** start of Available data **

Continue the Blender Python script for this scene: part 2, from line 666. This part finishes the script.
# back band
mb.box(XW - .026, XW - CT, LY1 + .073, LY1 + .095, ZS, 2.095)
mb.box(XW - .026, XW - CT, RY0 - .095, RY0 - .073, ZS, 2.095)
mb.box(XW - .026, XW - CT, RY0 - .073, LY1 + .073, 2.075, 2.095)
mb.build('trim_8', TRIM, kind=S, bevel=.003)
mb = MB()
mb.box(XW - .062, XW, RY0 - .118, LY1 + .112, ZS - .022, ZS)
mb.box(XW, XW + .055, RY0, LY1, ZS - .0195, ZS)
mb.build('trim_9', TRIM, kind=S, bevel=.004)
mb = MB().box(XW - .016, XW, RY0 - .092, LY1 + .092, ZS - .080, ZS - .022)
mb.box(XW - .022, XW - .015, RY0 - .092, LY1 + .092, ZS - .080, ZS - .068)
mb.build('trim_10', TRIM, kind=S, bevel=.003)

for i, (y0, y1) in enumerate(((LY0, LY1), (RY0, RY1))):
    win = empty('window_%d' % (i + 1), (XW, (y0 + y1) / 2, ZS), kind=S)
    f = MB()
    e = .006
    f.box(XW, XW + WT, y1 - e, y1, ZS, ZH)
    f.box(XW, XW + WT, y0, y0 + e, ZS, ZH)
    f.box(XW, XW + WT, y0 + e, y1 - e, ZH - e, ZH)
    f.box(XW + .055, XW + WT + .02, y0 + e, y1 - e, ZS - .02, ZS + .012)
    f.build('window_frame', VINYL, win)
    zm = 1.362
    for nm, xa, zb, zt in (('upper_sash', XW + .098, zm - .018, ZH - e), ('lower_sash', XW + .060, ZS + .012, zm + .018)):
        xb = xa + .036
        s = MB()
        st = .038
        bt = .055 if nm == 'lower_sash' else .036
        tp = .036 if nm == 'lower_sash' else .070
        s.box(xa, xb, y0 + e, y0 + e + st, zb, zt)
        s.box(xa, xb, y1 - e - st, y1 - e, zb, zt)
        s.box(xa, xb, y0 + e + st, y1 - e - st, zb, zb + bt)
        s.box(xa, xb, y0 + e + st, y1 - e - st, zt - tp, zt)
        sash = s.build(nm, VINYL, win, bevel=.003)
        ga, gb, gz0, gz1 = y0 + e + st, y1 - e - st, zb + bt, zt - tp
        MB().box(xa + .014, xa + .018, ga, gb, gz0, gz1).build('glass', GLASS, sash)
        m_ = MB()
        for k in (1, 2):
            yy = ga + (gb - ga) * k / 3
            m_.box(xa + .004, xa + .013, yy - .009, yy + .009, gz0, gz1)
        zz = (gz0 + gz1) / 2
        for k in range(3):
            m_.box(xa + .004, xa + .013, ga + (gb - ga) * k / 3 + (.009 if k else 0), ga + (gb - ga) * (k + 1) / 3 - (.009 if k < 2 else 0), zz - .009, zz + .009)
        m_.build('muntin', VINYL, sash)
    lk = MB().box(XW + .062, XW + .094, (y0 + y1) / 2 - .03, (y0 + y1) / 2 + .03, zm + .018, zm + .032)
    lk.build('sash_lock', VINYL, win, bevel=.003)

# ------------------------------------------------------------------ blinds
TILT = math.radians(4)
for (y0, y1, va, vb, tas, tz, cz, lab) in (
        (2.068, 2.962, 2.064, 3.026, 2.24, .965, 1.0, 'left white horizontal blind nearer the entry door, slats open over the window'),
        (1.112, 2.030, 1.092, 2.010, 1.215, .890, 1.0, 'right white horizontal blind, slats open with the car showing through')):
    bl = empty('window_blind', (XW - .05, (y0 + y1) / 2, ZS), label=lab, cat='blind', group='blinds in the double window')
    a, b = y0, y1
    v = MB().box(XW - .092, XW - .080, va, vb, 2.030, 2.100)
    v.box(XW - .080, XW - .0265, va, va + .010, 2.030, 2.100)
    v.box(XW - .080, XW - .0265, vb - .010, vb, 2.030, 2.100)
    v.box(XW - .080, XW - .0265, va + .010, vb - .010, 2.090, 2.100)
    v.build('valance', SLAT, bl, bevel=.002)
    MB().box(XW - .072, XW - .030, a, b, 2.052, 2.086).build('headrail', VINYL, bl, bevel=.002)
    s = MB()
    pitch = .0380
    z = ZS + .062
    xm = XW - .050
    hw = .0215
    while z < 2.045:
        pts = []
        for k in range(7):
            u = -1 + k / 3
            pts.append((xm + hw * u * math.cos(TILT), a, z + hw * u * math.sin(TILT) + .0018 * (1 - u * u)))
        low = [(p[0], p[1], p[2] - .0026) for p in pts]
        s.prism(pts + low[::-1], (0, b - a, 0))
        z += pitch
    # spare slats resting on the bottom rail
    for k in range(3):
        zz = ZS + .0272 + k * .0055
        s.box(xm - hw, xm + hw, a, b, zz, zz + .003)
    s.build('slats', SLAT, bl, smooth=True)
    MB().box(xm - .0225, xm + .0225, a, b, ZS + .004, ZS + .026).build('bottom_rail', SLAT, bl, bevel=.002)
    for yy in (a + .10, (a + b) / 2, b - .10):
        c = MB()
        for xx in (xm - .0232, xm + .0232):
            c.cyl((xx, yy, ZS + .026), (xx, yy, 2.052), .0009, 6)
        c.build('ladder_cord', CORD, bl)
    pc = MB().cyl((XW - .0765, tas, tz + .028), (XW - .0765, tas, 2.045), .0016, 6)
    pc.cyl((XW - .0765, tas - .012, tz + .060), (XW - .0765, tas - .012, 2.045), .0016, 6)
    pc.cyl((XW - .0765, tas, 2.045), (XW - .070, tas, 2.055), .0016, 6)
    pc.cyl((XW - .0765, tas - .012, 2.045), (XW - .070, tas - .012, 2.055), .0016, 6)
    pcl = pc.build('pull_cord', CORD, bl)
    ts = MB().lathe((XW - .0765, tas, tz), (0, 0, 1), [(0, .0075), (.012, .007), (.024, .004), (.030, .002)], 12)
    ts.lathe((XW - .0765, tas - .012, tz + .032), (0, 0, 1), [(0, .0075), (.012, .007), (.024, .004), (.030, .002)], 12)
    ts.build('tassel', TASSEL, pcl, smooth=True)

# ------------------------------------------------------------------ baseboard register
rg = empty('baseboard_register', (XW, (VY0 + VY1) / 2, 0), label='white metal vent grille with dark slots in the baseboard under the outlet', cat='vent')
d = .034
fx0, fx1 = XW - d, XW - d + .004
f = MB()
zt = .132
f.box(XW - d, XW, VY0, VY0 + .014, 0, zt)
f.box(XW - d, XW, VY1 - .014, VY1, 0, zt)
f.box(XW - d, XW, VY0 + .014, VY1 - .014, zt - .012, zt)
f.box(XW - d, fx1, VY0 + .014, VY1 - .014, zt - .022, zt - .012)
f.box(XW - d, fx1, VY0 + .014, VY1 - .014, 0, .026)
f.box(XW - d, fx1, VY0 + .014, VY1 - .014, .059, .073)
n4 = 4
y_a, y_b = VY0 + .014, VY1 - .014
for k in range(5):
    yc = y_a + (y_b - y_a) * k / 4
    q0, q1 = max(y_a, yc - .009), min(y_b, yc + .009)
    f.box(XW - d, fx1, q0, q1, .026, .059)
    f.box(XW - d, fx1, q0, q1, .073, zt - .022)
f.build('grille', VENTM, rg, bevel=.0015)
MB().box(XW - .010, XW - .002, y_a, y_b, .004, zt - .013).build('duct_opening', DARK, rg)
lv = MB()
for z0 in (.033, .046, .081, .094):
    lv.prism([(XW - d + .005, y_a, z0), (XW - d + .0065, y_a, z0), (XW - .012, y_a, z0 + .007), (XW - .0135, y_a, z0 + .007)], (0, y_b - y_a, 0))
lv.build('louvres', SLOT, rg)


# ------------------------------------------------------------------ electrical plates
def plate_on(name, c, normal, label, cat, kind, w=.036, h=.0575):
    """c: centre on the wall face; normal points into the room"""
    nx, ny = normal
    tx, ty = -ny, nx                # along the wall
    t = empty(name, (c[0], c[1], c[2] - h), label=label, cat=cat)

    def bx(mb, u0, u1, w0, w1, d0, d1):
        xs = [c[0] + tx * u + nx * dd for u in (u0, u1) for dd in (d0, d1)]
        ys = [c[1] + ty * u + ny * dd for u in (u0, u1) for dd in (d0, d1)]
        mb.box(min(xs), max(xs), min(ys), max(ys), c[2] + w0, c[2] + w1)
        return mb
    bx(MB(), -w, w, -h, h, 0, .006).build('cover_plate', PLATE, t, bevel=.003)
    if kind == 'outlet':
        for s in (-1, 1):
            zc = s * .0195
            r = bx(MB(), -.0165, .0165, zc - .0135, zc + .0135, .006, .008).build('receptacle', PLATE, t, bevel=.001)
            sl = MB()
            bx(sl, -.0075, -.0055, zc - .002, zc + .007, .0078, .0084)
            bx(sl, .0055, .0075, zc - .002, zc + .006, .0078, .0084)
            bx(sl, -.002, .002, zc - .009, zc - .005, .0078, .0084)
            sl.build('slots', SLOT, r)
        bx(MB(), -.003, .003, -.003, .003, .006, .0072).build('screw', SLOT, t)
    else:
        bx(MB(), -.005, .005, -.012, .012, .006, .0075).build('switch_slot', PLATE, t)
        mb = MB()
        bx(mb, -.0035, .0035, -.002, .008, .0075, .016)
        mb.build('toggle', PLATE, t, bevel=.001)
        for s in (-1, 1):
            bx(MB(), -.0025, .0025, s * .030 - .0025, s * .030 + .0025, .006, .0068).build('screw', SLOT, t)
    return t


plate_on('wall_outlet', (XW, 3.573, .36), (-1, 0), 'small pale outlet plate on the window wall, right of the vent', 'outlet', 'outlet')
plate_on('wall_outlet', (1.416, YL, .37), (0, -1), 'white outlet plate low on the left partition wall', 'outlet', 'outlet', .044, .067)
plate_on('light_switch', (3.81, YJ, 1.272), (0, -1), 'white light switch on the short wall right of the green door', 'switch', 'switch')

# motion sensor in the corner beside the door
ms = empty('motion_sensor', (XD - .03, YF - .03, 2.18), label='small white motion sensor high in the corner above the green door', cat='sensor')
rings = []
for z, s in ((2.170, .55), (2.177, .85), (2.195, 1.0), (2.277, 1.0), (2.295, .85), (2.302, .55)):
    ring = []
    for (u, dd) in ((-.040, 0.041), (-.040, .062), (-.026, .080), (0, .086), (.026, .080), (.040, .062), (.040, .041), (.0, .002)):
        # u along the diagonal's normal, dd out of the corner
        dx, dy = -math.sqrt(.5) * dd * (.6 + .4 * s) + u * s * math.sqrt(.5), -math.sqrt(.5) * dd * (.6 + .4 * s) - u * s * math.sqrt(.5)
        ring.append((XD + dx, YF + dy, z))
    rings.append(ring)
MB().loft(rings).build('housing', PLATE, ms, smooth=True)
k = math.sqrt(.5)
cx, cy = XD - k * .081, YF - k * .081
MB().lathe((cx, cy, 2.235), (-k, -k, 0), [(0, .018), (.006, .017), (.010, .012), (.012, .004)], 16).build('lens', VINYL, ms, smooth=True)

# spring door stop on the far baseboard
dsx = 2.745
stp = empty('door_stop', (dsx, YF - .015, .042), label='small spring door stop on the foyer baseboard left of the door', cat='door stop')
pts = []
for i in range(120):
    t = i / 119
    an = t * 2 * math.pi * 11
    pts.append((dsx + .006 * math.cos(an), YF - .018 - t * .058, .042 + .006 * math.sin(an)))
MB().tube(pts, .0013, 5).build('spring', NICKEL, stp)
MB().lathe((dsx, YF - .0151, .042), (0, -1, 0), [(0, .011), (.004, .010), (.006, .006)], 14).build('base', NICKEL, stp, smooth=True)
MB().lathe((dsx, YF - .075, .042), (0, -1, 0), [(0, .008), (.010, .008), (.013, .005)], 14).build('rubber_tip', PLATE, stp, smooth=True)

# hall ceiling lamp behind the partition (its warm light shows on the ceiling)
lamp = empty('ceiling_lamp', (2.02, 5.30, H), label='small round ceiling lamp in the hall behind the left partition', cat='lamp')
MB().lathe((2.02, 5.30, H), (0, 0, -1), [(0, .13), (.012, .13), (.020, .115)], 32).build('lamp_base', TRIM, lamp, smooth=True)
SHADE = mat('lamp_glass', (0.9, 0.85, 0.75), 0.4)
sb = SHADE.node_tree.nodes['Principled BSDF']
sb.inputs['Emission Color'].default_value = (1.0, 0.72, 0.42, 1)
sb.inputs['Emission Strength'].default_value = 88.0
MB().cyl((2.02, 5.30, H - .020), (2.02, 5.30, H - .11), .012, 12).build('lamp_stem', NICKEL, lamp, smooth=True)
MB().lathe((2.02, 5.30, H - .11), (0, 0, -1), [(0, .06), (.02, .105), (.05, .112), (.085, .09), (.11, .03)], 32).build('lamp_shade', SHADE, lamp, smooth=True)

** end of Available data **

◆ Exercise task ◆
Only the lines from the start of the data to the line holding "mb.build('trim_10', TRIM, kind=S, bevel=.003)" are wanted; return them exactly, both ends included.

◆ Expected output ◆
Continue the Blender Python script for this scene: part 2, from line 666. This part finishes the script.
# back band
mb.box(XW - .026, XW - CT, LY1 + .073, LY1 + .095, ZS, 2.095)
mb.box(XW - .026, XW - CT, RY0 - .095, RY0 - .073, ZS, 2.095)
mb.box(XW - .026, XW - CT, RY0 - .073, LY1 + .073, 2.075, 2.095)
mb.build('trim_8', TRIM, kind=S, bevel=.003)
mb = MB()
mb.box(XW - .062, XW, RY0 - .118, LY1 + .112, ZS - .022, ZS)
mb.box(XW, XW + .055, RY0, LY1, ZS - .0195, ZS)
mb.build('trim_9', TRIM, kind=S, bevel=.004)
mb = MB().box(XW - .016, XW, RY0 - .092, LY1 + .092, ZS - .080, ZS - .022)
mb.box(XW - .022, XW - .015, RY0 - .092, LY1 + .092, ZS - .080, ZS - .068)
mb.build('trim_10', TRIM, kind=S, bevel=.003)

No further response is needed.